> [WHAT IS ASKED]: Copy each line of the material below that includes the string "scene".
☆ ☆ ☆ ☆ ☆
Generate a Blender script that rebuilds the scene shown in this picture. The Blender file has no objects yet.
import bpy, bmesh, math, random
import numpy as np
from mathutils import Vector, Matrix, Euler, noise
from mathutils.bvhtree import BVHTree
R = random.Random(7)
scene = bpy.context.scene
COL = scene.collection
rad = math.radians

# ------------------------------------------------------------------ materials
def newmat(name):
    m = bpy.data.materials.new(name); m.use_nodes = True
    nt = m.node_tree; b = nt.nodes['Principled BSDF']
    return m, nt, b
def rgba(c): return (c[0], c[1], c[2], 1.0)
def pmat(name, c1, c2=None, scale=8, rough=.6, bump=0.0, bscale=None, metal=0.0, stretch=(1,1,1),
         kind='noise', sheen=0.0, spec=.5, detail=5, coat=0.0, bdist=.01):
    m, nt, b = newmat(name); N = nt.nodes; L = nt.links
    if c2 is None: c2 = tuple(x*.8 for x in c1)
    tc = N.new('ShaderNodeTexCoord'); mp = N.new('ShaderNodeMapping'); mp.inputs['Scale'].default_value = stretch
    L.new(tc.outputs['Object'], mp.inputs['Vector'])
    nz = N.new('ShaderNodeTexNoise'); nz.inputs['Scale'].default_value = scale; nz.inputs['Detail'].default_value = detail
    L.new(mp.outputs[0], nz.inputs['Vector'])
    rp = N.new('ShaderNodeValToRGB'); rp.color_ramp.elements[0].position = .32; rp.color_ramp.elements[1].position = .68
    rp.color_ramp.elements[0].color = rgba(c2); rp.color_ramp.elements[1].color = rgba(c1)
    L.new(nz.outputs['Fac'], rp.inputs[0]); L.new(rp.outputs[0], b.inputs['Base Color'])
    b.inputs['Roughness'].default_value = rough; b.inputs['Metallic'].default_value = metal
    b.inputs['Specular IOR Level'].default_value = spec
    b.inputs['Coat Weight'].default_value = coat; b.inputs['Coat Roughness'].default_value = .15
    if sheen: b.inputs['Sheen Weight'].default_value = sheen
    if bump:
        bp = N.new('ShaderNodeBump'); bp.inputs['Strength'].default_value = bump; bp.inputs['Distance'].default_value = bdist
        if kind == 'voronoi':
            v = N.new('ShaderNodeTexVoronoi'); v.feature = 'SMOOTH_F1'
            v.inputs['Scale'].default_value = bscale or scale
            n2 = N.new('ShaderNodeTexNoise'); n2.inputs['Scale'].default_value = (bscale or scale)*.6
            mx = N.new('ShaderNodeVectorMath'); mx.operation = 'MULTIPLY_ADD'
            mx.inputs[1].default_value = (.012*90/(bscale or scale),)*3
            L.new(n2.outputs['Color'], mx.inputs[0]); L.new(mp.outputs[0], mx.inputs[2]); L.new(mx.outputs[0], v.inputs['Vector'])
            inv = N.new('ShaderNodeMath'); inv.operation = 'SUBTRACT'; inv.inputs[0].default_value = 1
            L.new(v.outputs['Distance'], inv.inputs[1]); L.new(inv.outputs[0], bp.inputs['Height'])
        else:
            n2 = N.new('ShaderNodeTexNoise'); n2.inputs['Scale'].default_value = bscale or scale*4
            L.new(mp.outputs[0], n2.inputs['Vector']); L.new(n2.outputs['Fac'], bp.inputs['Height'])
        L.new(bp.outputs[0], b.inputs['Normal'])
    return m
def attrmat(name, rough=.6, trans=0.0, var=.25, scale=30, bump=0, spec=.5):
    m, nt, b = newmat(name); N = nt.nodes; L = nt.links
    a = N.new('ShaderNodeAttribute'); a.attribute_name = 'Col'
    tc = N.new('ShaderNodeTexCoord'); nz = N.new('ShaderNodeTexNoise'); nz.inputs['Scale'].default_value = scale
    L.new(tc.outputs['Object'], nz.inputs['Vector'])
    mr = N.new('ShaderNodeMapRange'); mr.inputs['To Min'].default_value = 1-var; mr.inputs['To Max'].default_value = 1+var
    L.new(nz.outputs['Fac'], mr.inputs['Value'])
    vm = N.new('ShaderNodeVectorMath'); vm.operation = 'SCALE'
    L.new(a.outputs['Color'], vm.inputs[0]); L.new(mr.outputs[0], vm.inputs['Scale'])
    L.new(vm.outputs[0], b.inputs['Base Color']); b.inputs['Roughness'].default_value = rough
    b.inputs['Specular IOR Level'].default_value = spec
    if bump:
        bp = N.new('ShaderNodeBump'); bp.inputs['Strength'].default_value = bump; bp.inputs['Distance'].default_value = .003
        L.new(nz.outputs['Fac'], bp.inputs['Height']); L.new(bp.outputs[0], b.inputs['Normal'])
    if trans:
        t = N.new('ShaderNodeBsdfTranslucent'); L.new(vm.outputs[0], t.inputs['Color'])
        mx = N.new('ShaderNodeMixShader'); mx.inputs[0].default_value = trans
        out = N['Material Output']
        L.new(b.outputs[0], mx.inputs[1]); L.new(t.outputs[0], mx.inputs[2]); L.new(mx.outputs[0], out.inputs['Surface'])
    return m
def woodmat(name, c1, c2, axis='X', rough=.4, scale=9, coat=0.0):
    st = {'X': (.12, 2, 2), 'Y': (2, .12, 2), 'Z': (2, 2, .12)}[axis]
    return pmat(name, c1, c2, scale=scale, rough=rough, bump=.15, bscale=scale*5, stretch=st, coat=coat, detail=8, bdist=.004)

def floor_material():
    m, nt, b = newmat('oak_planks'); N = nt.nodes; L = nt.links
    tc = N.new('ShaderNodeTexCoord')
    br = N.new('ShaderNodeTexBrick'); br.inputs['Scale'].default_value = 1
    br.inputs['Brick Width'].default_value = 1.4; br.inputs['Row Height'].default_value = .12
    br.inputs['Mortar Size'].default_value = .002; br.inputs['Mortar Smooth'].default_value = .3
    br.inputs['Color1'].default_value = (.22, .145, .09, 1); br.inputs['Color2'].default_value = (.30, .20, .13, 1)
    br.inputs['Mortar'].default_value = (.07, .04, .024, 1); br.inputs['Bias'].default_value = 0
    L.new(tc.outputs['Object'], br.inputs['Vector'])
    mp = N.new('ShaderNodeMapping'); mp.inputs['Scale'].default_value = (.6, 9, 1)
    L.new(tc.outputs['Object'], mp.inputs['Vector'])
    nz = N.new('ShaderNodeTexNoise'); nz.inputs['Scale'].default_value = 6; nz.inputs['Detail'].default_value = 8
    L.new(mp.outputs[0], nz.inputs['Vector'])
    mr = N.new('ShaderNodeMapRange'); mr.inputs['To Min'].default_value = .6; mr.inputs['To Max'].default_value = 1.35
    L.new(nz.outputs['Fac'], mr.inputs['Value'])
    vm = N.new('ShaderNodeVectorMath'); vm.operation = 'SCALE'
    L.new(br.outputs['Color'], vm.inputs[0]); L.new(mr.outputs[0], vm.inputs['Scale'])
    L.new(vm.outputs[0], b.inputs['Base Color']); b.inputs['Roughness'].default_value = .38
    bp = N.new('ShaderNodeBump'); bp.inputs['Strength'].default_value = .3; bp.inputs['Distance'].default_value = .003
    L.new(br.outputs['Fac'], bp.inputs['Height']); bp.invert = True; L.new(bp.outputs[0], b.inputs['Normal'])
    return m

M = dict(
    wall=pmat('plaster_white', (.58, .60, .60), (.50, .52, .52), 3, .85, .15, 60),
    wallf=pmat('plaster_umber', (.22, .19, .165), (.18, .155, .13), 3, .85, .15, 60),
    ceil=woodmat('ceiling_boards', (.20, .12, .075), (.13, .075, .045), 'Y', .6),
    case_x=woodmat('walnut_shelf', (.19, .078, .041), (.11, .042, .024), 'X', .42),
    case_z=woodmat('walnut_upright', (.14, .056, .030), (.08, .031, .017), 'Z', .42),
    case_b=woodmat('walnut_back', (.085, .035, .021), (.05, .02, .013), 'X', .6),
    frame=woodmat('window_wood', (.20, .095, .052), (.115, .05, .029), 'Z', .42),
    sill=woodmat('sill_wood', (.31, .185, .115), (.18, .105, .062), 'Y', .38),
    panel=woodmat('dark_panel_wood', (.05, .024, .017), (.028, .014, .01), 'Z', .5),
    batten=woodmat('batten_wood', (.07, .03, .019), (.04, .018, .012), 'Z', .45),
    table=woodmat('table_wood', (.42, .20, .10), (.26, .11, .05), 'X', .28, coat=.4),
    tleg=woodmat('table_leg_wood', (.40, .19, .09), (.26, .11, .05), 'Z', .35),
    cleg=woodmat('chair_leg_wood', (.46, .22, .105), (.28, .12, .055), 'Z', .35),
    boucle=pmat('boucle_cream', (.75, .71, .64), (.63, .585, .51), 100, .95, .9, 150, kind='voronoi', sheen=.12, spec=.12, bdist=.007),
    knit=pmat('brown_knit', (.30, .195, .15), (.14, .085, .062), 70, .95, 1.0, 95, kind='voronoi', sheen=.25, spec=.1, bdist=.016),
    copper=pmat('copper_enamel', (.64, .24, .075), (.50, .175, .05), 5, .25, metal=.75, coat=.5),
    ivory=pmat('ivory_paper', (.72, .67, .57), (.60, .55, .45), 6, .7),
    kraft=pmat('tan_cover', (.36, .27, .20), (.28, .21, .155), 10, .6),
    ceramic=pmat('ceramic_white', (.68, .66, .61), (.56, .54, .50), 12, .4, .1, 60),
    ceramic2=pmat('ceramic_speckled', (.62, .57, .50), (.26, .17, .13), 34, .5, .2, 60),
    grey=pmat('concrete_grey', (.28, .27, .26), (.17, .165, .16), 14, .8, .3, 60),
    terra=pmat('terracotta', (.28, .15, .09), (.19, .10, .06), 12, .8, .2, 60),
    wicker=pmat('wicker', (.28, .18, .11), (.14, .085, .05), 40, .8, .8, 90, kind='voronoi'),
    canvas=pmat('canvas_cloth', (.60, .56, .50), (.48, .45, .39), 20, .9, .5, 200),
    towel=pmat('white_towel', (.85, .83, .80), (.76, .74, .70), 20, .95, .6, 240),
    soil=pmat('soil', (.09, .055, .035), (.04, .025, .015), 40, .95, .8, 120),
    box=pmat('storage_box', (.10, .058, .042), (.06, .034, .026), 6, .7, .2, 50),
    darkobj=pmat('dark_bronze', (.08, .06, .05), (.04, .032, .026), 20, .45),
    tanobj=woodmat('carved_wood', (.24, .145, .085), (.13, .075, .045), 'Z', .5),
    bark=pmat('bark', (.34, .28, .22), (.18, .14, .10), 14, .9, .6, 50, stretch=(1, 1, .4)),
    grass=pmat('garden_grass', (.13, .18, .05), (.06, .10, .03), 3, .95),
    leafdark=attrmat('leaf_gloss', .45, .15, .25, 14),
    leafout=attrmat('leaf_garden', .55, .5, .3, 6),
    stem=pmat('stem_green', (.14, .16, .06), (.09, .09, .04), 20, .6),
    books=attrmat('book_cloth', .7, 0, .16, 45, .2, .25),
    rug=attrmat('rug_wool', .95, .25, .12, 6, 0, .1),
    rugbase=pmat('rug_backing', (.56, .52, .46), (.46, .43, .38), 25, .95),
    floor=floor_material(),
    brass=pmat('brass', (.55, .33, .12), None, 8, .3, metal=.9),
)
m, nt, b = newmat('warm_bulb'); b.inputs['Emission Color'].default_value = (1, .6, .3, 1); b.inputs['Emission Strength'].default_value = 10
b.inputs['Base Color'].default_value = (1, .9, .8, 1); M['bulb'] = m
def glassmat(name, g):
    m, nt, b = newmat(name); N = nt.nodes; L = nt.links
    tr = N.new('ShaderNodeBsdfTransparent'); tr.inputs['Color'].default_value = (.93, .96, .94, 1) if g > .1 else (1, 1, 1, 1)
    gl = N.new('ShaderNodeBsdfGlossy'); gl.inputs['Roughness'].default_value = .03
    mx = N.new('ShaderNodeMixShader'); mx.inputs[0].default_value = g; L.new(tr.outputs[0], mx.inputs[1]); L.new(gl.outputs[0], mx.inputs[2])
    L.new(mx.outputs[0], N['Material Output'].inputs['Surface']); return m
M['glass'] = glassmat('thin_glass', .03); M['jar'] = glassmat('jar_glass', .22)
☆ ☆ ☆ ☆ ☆
> [SOLUTION]:
Generate a Blender script that rebuilds the scene shown in this picture. The Blender file has no objects yet.
scene = bpy.context.scene
COL = scene.collection